GOP Rising Star Tom Cotton Won’t Criticize Trump Over NATO Comments

Even though they represent the opposite of his worldview.

Ron Sachs/ZUMA


Sen. Tom Cotton of Arkansas, one of the Senate’s leading neoconservatives who has been bouncing around the Republican National Convention this week to build his reputation for a possible future presidential run, is still standing behind Donald Trump even after the Republican nominee told the New York Times last night that he wasn’t sure if he’d honor NATO’s charter. At a Thursday event hosted by Politico and billed as “The New Republican Foreign Policy at the RNC,” Cotton nervously dodged questions related to Trump’s isolationist views on foreign policy—views that are the exact opposite of Cotton’s main policy agenda.

Cotton initially said that he hadn’t read Trump’s interview and had just heard a few snippets. But he’d clearly caught the headlines, and he quietly rebuked the ideas Trump had laid out, calling NATO “the most successful security alliance” and saying, “We need to stand behind our Article 5 guarantee of NATO with every NATO member.” But whenever he was pressed about Trump’s statements to the contrary, Cotton sidestepped by saying that Hillary Clinton was worse because she was too closely tied to the current president. “We shouldn’t just think about Donald Trump’s words,” Cotton said. “We have to look at Barack Obama’s actions as well, and Hillary Clinton’s support for those actions.”

When asked about Trump’s frequent praise of Russian leader Vladimir Putin, Cotton instead chose to deride Obama for trying to reset the relationship with Russia early in his presidency—when Putin wasn’t president—and said that anything Trump says about Russia at the moment doesn’t count and would change once he gets more inside information. “I hope,” Cotton said, “that when Donald Trump begins to receive intelligence briefings of the nature that I’ve been reviewing for a year and a half on the intelligence committee, he might have a slightly different perspective on Vladimir Putin, because Vladimir Putin is not a friend of the United States.”

Cotton’s reluctance to criticize Trump over his NATO comments stood in contrast to the remarks of a speaker who preceded him. In the first part of the panel, before Cotton took the stage, Rep. Adam Kinzinger (R-Ill.) ripped into Trump. Kinzinger has refused to endorse Trump so far, and he said Trump’s comments on NATO were “disastrous” and pushed him further from the party’s presidential candidate. “Comments like this are not only ill-informed, they’re dangerous,” he said. “I’ve actually really, to be quite blunt, have wondered why Donald Trump and his team have been seemingly so pro-Russian.”

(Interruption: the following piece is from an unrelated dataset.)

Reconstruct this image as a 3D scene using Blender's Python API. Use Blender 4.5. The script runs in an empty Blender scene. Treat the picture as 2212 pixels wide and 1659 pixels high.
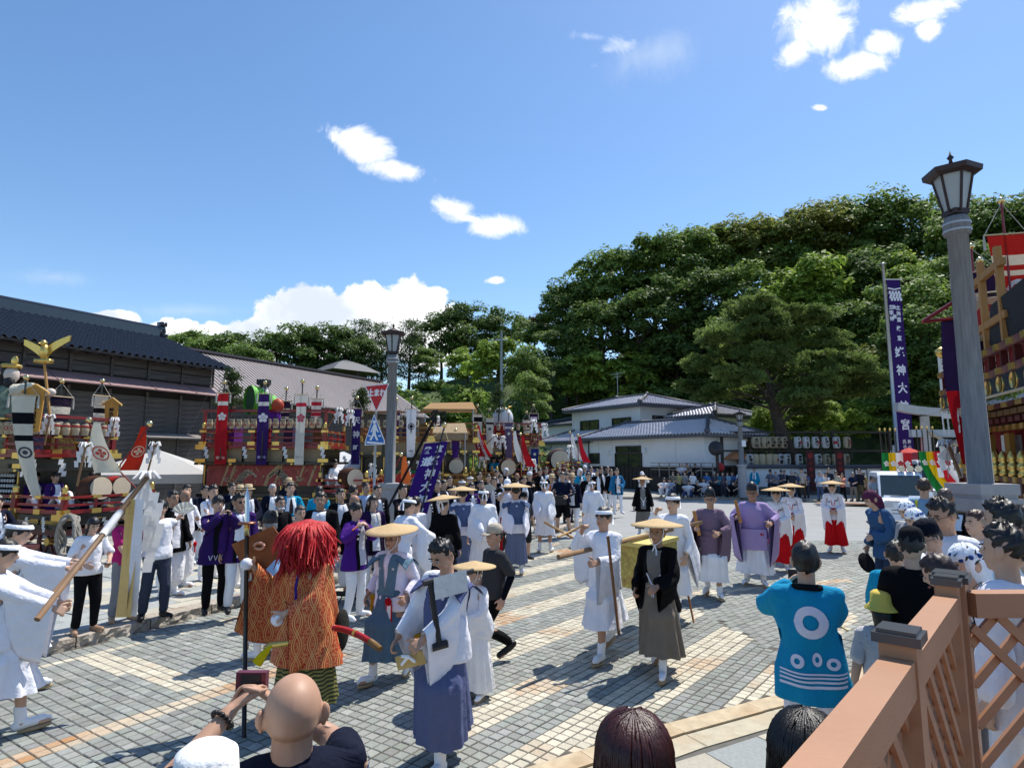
import bpy,math,random
import numpy as np
from mathutils import Vector,Matrix
from mathutils.bvhtree import BVHTree
S=bpy.context.scene
# ---------------------------------------------------------------- camera

HC,FPX,CX,CY=2.38,1300.0,1106.0,829.5
TP=160.0/FPX
PITCH=math.atan(TP)
cam=bpy.data.objects.new('camera',bpy.data.cameras.new('camera'))
S.collection.objects.link(cam)
cam.location=(0,0,HC);cam.rotation_euler=(math.pi/2+PITCH,0,0)
cam.data.sensor_width=36.0;cam.data.lens=36.0*FPX/2212.0
cam.data.clip_start=0.05;cam.data.clip_end=3000
S.camera=cam
S.view_settings.view_transform='Standard';S.view_settings.look='None'
S.view_settings.gamma=1;S.view_settings.use_curve_mapping=False
S.view_settings.exposure=0.42
S.cycles.max_bounces=6;S.cycles.diffuse_bounces=3;S.cycles.glossy_bounces=2
S.cycles.transmission_bounces=4;S.cycles.transparent_max_bounces=6
S.cycles.caustics_reflective=False;S.cycles.caustics_refractive=False
SUN_EL,SUN_AZ=math.radians(61),math.radians(43)
sl=bpy.data.lights.new('sun','SUN');sl.energy=4.2;sl.angle=math.radians(0.53);sl.color=(1.0,0.955,0.87)
sun=bpy.data.objects.new('sun',sl);S.collection.objects.link(sun)
sdir=Vector((math.sin(SUN_AZ)*math.cos(SUN_EL),math.cos(SUN_AZ)*math.cos(SUN_EL),math.sin(SUN_EL)))
sun.rotation_euler=sdir.to_track_quat('Z','Y').to_euler();sun.location=(0,0,60)
def ray(px,py):
 u,v=(px-CX)/FPX,(CY-py)/FPX
 c,s=math.cos(PITCH),math.sin(PITCH)
 return np.array([u,c-v*s,s+v*c])
def G(px,py,z=0.0):
 d=ray(px,py);t=(z-HC)/d[2]
 return np.array([d[0]*t,d[1]*t,z])
def P(px,py,Y):
 d=ray(px,py);t=Y/d[1]
 return np.array([d[0]*t,Y,HC+d[2]*t])
 # ---------------------------------------------------------------- sky with fair-weather clouds

W=bpy.data.worlds.new('World');S.world=W;W.use_nodes=True
nt=W.node_tree;N=nt.nodes;L=nt.links;N.clear()
def nd(t,**k):
 n=N.new(t)
 for a,b in k.items():setattr(n,a,b)
 return n
def mth(op,a,b=None,c=None,clamp=False):
 n=nd('ShaderNodeMath',operation=op,use_clamp=clamp)
 for i,q in enumerate((a,b,c)):
  if q is None:continue
  if isinstance(q,(int,float)):n.inputs[i].default_value=q
  else:L.new(q,n.inputs[i])
 return n.outputs[0]
SKY=0.135
sky=nd('ShaderNodeTexSky',sky_type='NISHITA',sun_disc=False)
sky.sun_elevation=SUN_EL;sky.sun_rotation=SUN_AZ;sky.air_density=1.0;sky.dust_density=0.3;sky.ozone_density=1.6;sky.altitude=0
tc=nd('ShaderNodeTexCoord');sep=nd('ShaderNodeSeparateXYZ');L.new(tc.outputs['Generated'],sep.inputs[0])
yy=mth('MAXIMUM',sep.outputs[1],0.02)
gu=mth('DIVIDE',sep.outputs[0],yy);gv=mth('DIVIDE',sep.outputs[2],yy)
cmb=nd('ShaderNodeCombineXYZ');L.new(gu,cmb.inputs[0]);L.new(gv,cmb.inputs[1])
def noise(scale,detail,rough=0.6,dist=0.0,vec=None):
 n=nd('ShaderNodeTexNoise');n.inputs['Scale'].default_value=scale;n.inputs['Detail'].default_value=detail
 n.inputs['Roughness'].default_value=rough;n.inputs['Distortion'].default_value=dist
 L.new(vec or cmb.outputs[0],n.inputs['Vector']);return n.outputs['Fac']
def gpt(px,py):
 d=ray(px,py);return d[0]/d[1],d[2]/d[1]
nz_w=noise(11,9,0.66,0.6);nz_c=noise(26,8,0.6,0.2);nz_s=noise(7,4,0.5)
def blob(px,py,rx,ry,rot=0.0):
 gx,gy=gpt(px,py)
 m=nd('ShaderNodeMapping',vector_type='TEXTURE');m.inputs['Location'].default_value=(gx,gy,0)
 m.inputs['Rotation'].default_value=(0,0,math.radians(rot));m.inputs['Scale'].default_value=(rx/FPX,ry/FPX,1)
 L.new(cmb.outputs[0],m.inputs['Vector'])
 l=nd('ShaderNodeVectorMath',operation='LENGTH');L.new(m.outputs[0],l.inputs[0])
 return mth('SUBTRACT',1.0,l.outputs['Value'])
def group(blobs,nz,amp,lo,hi):
 acc=None
 for b in blobs:
  v=blob(*b);acc=v if acc is None else mth('MAXIMUM',acc,v)
 v=mth('ADD',acc,mth('MULTIPLY',mth('SUBTRACT',nz,0.5),amp))
 r=nd('ShaderNodeMapRange',interpolation_type='SMOOTHSTEP');L.new(v,r.inputs[0])
 r.inputs[1].default_value=lo;r.inputs[2].default_value=hi
 return r.outputs[0]
wisp=group([(785,320,110,52,-25),(850,366,105,36,-12),(980,455,85,36,-20),(1068,488,85,36,-8),(1005,470,90,18,-14),(1770,50,125,110,35),(1720,112,75,44,40),(1850,145,105,48,18),(1905,92,62,46,20),(1990,28,125,40,18),(2005,62,50,36,25),(1772,233,24,13,5),(1068,606,28,12,5)],nz_w,2.0,0.10,0.72)
cum=group([(890,690,100,98,0),(800,690,110,88,0),(660,690,130,82,0),(700,720,170,62,0),(560,735,80,62,0),(930,730,90,82,0),(460,740,120,48,0),(240,690,70,24,0),(380,720,75,36,0),(200,760,260,40,0)],nz_c,0.85,0.02,0.16)
thin=group([(1315,108,95,34,28),(1270,80,60,22,-10),(1360,95,60,24,20),(1285,140,40,24,40),(750,300,90,40,-30),(960,440,80,26,-10)],nz_w,3.0,0.25,1.15)
veil=group([(400,672,200,26,0),(120,600,180,30,-4),(1400,120,230,90,15)],nz_w,1.9,0.1,1.6)
front=mth('GREATER_THAN',sep.outputs[1],0.03)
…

Kinzinger continually stressed that that even if Trump doesn’t end up in charge of US foreign policy, merely having a major presidential candidate question the country’s commitment to political allies could embolden countries like Russia to take a more aggressive position. “This is not Republicanism,” he said. “I was drawn to this party partially because of foreign policy—I agree with the other tenets. But what you see right now is a candidate for president who doesn’t understand the role of America, which is to be an example of self-governance for the billions of people who don’t have it.”